Oxygen-vacancy enhanced tunnel electroresistance in LaNiO₃/BaTiO₃/LaNiO₃ ferroelectric tunnel junctions

Oxygen vacancies (OVs) usually exist in perovskite oxides in ferroelectric tunnel junctions (FTJs), which significantly influence electron transport properties of FTJ. However, the role of OVs is currently not well understood since the OVs concentration is difficult to detect in experiments or to simulate using traditional first-principles methods. Here, using the density functional theory combined with nonequilibrium Green's function and coherent potential approximation (NECPA-DFT), we investigate electron transport properties of the LaNiO₃/BaTiO₃/LaNiO₃ FTJ, which has a low concentration OVs in the left LaNiO₃/BaTiO₃ interface.

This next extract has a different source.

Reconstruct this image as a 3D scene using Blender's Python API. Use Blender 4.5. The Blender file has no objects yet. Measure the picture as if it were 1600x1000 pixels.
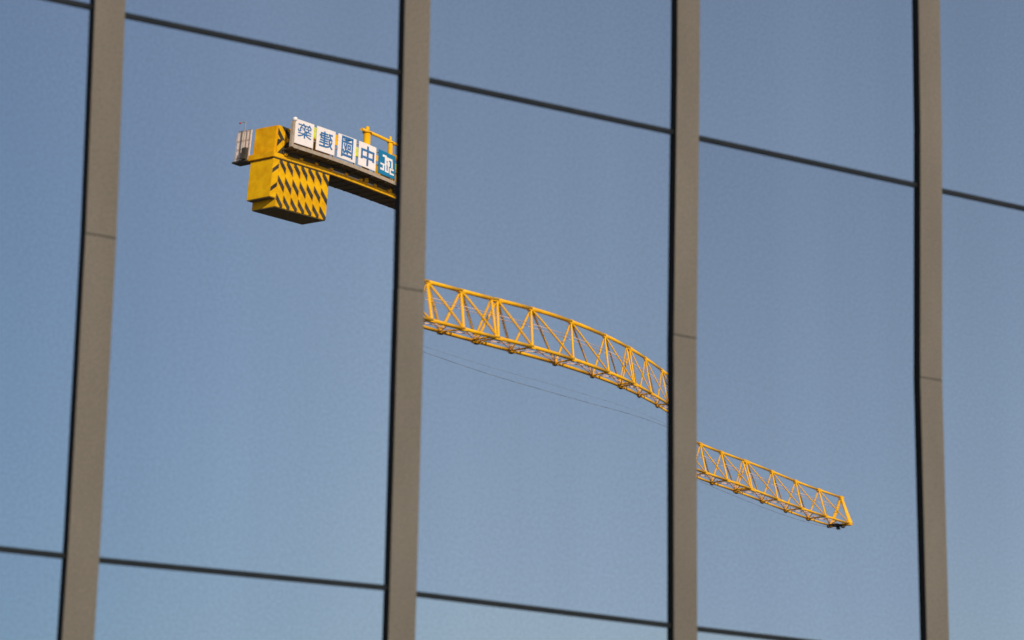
import bpy, bmesh, math, random
from mathutils import Vector, Matrix
from mathutils.noise import noise as mnoise
random.seed(7)
R_ = math.radians
C = bpy.context.scene.collection
sc = bpy.context.scene

# ---------------------------------------------------------------- camera, sky, sun, exposure
EYE = 1.6                     # height of the camera above the ground
DIST = 16.451                 # camera to the plane of the glass (y = 0)
FPX = 4816.3                  # focal length in pixels of the 1600 px wide photograph
yaw, pitch, roll = R_(33.3344), R_(13.3296), R_(0.98945)
fwd = Vector((math.sin(yaw)*math.cos(pitch), math.cos(yaw)*math.cos(pitch), math.sin(pitch)))
rgt0 = Vector((math.cos(yaw), -math.sin(yaw), 0.0))
up0 = rgt0.cross(fwd)
rgt = rgt0*math.cos(roll) + up0*math.sin(roll)
upv = up0*math.cos(roll) - rgt0*math.sin(roll)
cam_d = bpy.data.cameras.new('camera')
cam = bpy.data.objects.new('camera', cam_d); C.objects.link(cam)
cam.matrix_world = Matrix.Translation((0, -DIST, EYE)) @ Matrix((rgt, upv, -fwd)).transposed().to_4x4()
cam_d.sensor_width = 36.0
cam_d.lens = FPX/1600*36
cam_d.clip_start = 0.1; cam_d.clip_end = 6000
cam_d.dof.use_dof = True
cam_d.dof.focus_distance = 150.0
cam_d.dof.aperture_fstop = 3.9
sc.camera = cam

SUN_DIR = Vector((-0.13, 0.99, 0.0)).normalized()*math.cos(R_(26)) + Vector((0, 0, math.sin(R_(26))))
w = bpy.data.worlds.new('World'); sc.world = w; w.use_nodes = True
nt = w.node_tree; nt.nodes.clear()
sky = nt.nodes.new('ShaderNodeTexSky'); sky.sky_type = 'NISHITA'; sky.sun_disc = False
sky.sun_elevation = math.asin(SUN_DIR.z)
sky.sun_rotation = math.atan2(SUN_DIR.x, SUN_DIR.y)
sky.altitude = 0; sky.air_density = 1.0; sky.dust_density = 1.2; sky.ozone_density = 2.5
hsv = nt.nodes.new('ShaderNodeHueSaturation')
hsv.inputs['Hue'].default_value = 0.5; hsv.inputs['Saturation'].default_value = .78; hsv.inputs['Value'].default_value = 1.0
bg = nt.nodes.new('ShaderNodeBackground'); bg.inputs['Strength'].default_value = 0.10
wo = nt.nodes.new('ShaderNodeOutputWorld')
nt.links.new(sky.outputs[0], hsv.inputs['Color']); nt.links.new(hsv.outputs[0], bg.inputs[0]); nt.links.new(bg.outputs[0], wo.inputs[0])

sl = bpy.data.lights.new('sun', 'SUN'); sl.energy = 5.0; sl.angle = R_(0.5); sl.color = (1.0, 0.88, 0.72)
sun = bpy.data.objects.new('sun', sl); C.objects.link(sun)
sun.rotation_euler = SUN_DIR.to_track_quat('Z', 'Y').to_euler()
sun.location = (0, 0, 60)

sc.view_settings.view_transform = 'Standard'; sc.view_settings.look = 'None'
sc.view_settings.gamma = 1.0; sc.view_settings.use_curve_mapping = False
sc.view_settings.exposure = 1.0
sc.cycles.max_bounces = 8; sc.cycles.glossy_bounces = 6
sc.cycles.filter_width = 1.6

# ---------------------------------------------------------------- materials
def mat(name):
    m = bpy.data.materials.new(name); m.use_nodes = True
    n = m.node_tree; n.nodes.clear()
    out = n.nodes.new('ShaderNodeOutputMaterial')
    return m, n, out
def node(n, t, **kw):
    x = n.nodes.new(t)
    for k, v in kw.items(): setattr(x, k, v)
    return x
def noise(n, scale, detail=4, coord='Object', stretch=None, w_=None):
    tc = node(n, 'ShaderNodeTexCoord')
    mp = node(n, 'ShaderNodeMapping')
    if stretch: mp.inputs['Scale'].default_value = stretch
    n.links.new(tc.outputs[coord], mp.inputs[0])
    t = node(n, 'ShaderNodeTexNoise'); t.inputs['Scale'].default_value = scale; t.inputs['Detail'].default_value = detail
    n.links.new(mp.outputs[0], t.inputs['Vector'])
    return t
def ramp(n, src, a, b, p0=0.35, p1=0.65):
    r = node(n, 'ShaderNodeValToRGB')
    r.color_ramp.elements[0].position = p0; r.color_ramp.elements[1].position = p1
    r.color_ramp.elements[0].color = (*a, 1); r.color_ramp.elements[1].color = (*b, 1)
    n.links.new(src, r.inputs[0]); return r
def paint(name, a, b, rough=0.5, scale=3.0, metallic=0.0, bump=0.0, stretch=None, spec=0.5, grain=None):
    m, n, out = mat(name)
    p = node(n, 'ShaderNodeBsdfPrincipled')
    t = noise(n, scale, 6, stretch=stretch)
    r = ramp(n, t.outputs['Fac'], a, b)
    col = r.outputs[0]
    if grain:
        g = noise(n, grain[0], 2)
        mr = node(n, 'ShaderNodeMapRange'); mr.inputs['From Min'].default_value = .3; mr.inputs['From Max'].default_value = .7
        mr.inputs['To Min'].default_value = 1-grain[1]; mr.inputs['To Max'].default_value = 1+grain[1]
        n.links.new(g.outputs['Fac'], mr.inputs['Value'])
        mx = node(n, 'ShaderNodeMix', data_type='RGBA', blend_type='MULTIPLY'); mx.inputs[0].default_value = 1
        n.links.new(col, mx.inputs[6]); n.links.new(mr.outputs[0], mx.inputs[7]); col = mx.outputs[2]
    n.links.new(col, p.inputs['Base Color'])
    p.inputs['Roughness'].default_value = rough; p.inputs['Metallic'].default_value = metallic
    p.inputs['Specular IOR Level'].default_value = spec
    if bump:
        t2 = noise(n, scale*8, 3); bp = node(n, 'ShaderNodeBump'); bp.inputs['Strength'].default_value = bump; bp.inputs['Distance'].default_value = .01
        n.links.new(t2.outputs['Fac'], bp.inputs['Height']); n.links.new(bp.outputs[0], p.inputs['Normal'])
    n.links.new(p.outputs[0], out.inputs[0])
    return m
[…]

The tunnel barrier height monotonously decreases with the increase in the OVs concentration for the rightward polarization in BaTiO₃, leading to an increased electron tunneling coefficient. In contrast, for a leftward polarization, the barrier height only slightly decreases with the increasing OVs concentration, leading to a nearly invariant electron tunneling coefficient. The tunnel electroresistance ratio, therefore, increases monotonously with the OVs concentration and reaches to 5898% for a OVs concentration of 9%. Our results show that OVs play a critical role in determining electron transport properties of an FTJ as well as provide an alternative avenue to realize a natural asymmetric FTJ to improve its performance.